Efendimiz, ufak tefek mevzi ve lokal çarpışmalar dışında ciddi çarpışmalar olmadan Mekke’ye girdi. Kâbe’nin avlusunda Efendimiz’e kan kusturan, Müslümanları yerlerinden yurtlarından eden, İslam’a can düşmanı olmuş, Kur’an’la savaşmak için ömürlerini harcamış insanlar, Kâbe’nin avlusunda toplandılar. Efendimiz geldi, Kâbe’nin önüne yüksekçe bir taşın üstüne çıktı, titreyen Mekkelilere dönerek “Ey Mekkeliler şimdi size ne yapacağımı zannediyorsunuz” dedi. Onlar “Sen kerim, affedici bir kardeşsin affedici bir kardeşin oğlusun, affedici bir evlatsın” dediler. Efendimiz orada “Ben size bugün Yusuf’un kardeşlerine dediğini diyorum: Bugün size kınama yoktur. Hadi gidin sizi salıverdim” deyince adamlar kulaklarına inanamadılar.
Orada bir şefkat devrimi yapıldı, bir merhamet hareketi. Fetih aslında buydu, gönüllerin İslam’a açılmasıydı.
Efendimiz, Mekke’deki en azılı düşmanlarından bir tanesi olan Ümeyye bin Halef’in oğlu Saffan bin Ümeyye’yi çağırarak 300 tane asker donatacak para vermesini istedi. Safvan bu parayı ne olarak istediğini sorunca Efendimiz borç olarak istediğini söyledi. Safvan da Müslüman olup olmamak için üç ay mühlet istedi. Efendimiz de ona bu mühleti verdi. Safvan, Huneyn Savaşı’na katılmıştı ama aklı fikri ganimetlerdeydi. Savaşın sonunda Safvan, dağlar gibi yığılmış ganimet mallarının önünde durmuş hayran hayran bakıyordu. Efendimiz onun bu halini görünce “Çok mu hoşuna gitti?” diye sordu. Safvan “İnsanın içi mi dayanır buna?” deyince Efendimiz “O gördüklerinin hepsi senin olsun” dedi. Safvan, afalladı, önce inanmak istemedi, şaşırdı, kekeledi, duraksadı, rengi attı. Kendine geldiğinde “Bu cömertliği ancak bir peygamber yapabilir” diyerek yüreği de İslam’ın oldu, malı da İslam’ın oldu her şeyi İslam’ın oldu…
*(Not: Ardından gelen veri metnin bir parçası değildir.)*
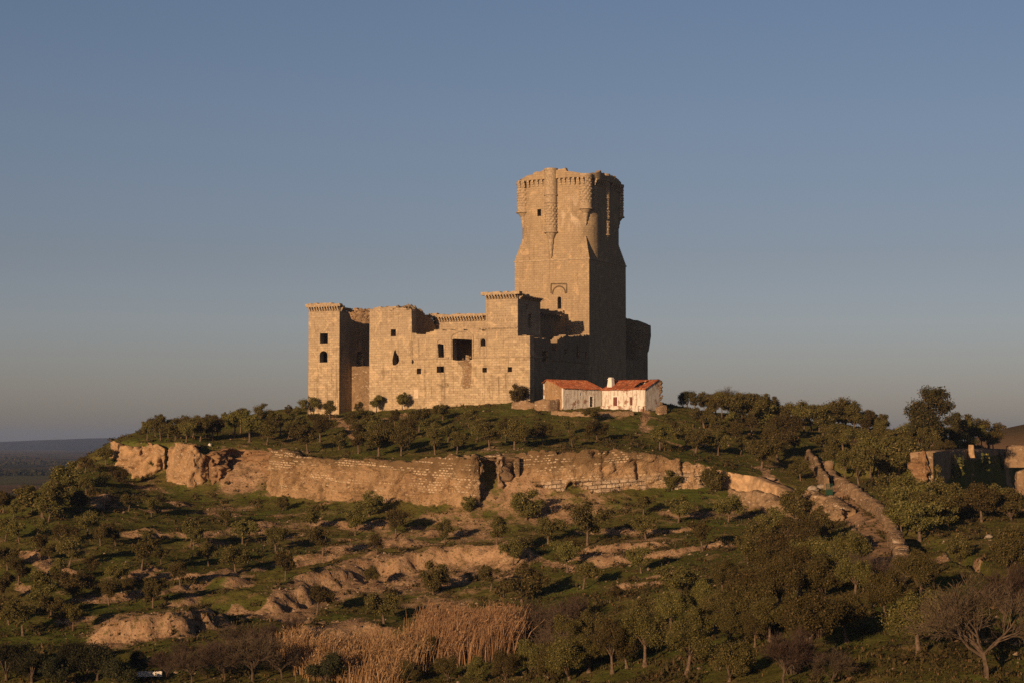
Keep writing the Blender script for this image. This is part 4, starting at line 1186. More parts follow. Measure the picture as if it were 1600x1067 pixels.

Fetih sırasında, sadece fetih sırasında değil Beni Kureyza maktullerini dışarıda tutmak şartıyla Asr-ı Saadet inkılabı boyunca iki taraftan verilen kayıpların toplamı 200 civarında. Yeryüzünde böyle bir inkılabın bu kadar az bir kayıpla yapıldığının bir örneği yoktur.